Snowfield Model of Mt. Olympus, Utah


Adam Wehmann

Fall 2011

Introduction

The spatial distribution of snow cover on exposed mountainous terrain is primarily determined by the interaction between topography and wind. The principle of airflow continuity, which describes how wind speeds change due to flow constriction and expansion, and flow separation theory, which describes the interactions of wind streamlines with local relief when a predominantly directed strong wind is present, offer suitable bases for the development of models.

Study Area

Mt. Olympus is located in Salt Lake County, Utah in the Wasatch Mountain Range. It has an elevation of 2,751 m and a prominence of 118 m. Its peak is raised approximately 1460 m above the Salt Lake Valley and, therefore, is quite visible from anywhere in the area. From the middle of November to early June, the mountain is usually covered with snow.

Data

Name Data Source Projection Theme
Salt Lake County 2m Contour Shapefiles Utah GIS Portal NAD 1983 UTM Zone 12N contour elevation data derived from LiDAR
Cardiff Peak (IFF) meteorological station wind data MesoWest Data Server none wind speed and direction data from nearby monitor
Photographs of Mt. Olympus Michael Madsen none validation data

Methods

Contour data was used to produce 2 and 10 meter DEMs in TIFF format for the study area. Two algorithms were written in MATLAB to process the DEMs based on the snow accumulation and transport approach of Ishikawa and Sawagaki (2001) and the snow redistribution approach of Winstral, Elder, and Davis (2002).

The approach due to Ishikawa and Sawagaki involved raising the elevation of the center cell in a moving window by a proportion of its difference with the maximum elevation in the neighborhood. This proportion was determined by transformations of aspect and slope to account for ablation based on the frequency of wind direction and accumulation based on steepness of the terrain.

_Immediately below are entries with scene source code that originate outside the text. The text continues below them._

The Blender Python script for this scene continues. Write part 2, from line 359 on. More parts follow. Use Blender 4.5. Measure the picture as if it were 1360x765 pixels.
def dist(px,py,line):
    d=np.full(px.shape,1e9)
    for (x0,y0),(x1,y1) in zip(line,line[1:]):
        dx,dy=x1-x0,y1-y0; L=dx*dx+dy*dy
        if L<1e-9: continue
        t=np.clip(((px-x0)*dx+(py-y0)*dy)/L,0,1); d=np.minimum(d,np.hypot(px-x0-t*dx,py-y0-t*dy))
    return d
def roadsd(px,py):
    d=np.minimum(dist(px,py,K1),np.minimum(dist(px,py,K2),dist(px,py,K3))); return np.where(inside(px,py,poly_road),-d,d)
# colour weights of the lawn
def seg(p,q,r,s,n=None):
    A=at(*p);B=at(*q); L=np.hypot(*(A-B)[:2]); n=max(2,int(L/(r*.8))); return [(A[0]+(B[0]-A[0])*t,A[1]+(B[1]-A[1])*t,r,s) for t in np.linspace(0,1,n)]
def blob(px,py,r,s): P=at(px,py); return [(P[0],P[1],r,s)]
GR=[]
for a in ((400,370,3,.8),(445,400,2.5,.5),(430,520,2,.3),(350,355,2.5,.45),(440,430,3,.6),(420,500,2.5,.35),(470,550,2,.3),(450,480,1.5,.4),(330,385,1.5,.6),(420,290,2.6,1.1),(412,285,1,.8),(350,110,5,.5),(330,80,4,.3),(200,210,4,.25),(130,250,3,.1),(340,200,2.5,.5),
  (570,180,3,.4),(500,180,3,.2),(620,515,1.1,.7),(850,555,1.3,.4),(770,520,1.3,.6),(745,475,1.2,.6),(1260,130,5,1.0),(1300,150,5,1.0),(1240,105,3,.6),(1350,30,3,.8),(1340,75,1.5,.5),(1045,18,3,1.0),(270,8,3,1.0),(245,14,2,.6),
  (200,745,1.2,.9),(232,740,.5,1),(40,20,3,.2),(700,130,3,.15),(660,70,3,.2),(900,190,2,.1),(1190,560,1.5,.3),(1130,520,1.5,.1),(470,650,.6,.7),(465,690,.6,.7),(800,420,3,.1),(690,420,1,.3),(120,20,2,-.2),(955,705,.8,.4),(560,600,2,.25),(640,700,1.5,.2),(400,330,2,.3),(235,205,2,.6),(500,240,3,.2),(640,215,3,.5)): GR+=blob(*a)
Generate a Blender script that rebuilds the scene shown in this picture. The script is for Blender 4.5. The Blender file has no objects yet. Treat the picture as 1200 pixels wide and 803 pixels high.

Wind Direction Frequencies The approach due to Winstral et al. involved locating the steepest slope breaks along vectors in nearby and outlying terrain in an upwind wedge-shaped neighborhood. The degree of shelter or exposure of each cell was indexed by the mean vertical angle to nearby breaks, while the potential for flow separation was indexed by the difference between that angle and the mean angle from the nearby to outlying breaks. Areas that snow drifts may form in were delineated by the potential for flow separation and the shelter given by outlying terrain.

Results

Results

Because ground truth snow depth data was not available for this project, the use of the models was limited to the qualitative depiction of potential snow cover and drift zones. This limitation is inherent in the approach due to Ishikawa and Sawagaki but not in Winstral et al., which may be extended to predict snow depths when in situ data is available. As such, visual comparisons of the model results with photographs of the mountain were used to validate the approaches. The results were that the spatial distribution of snow generally corresponded with reality.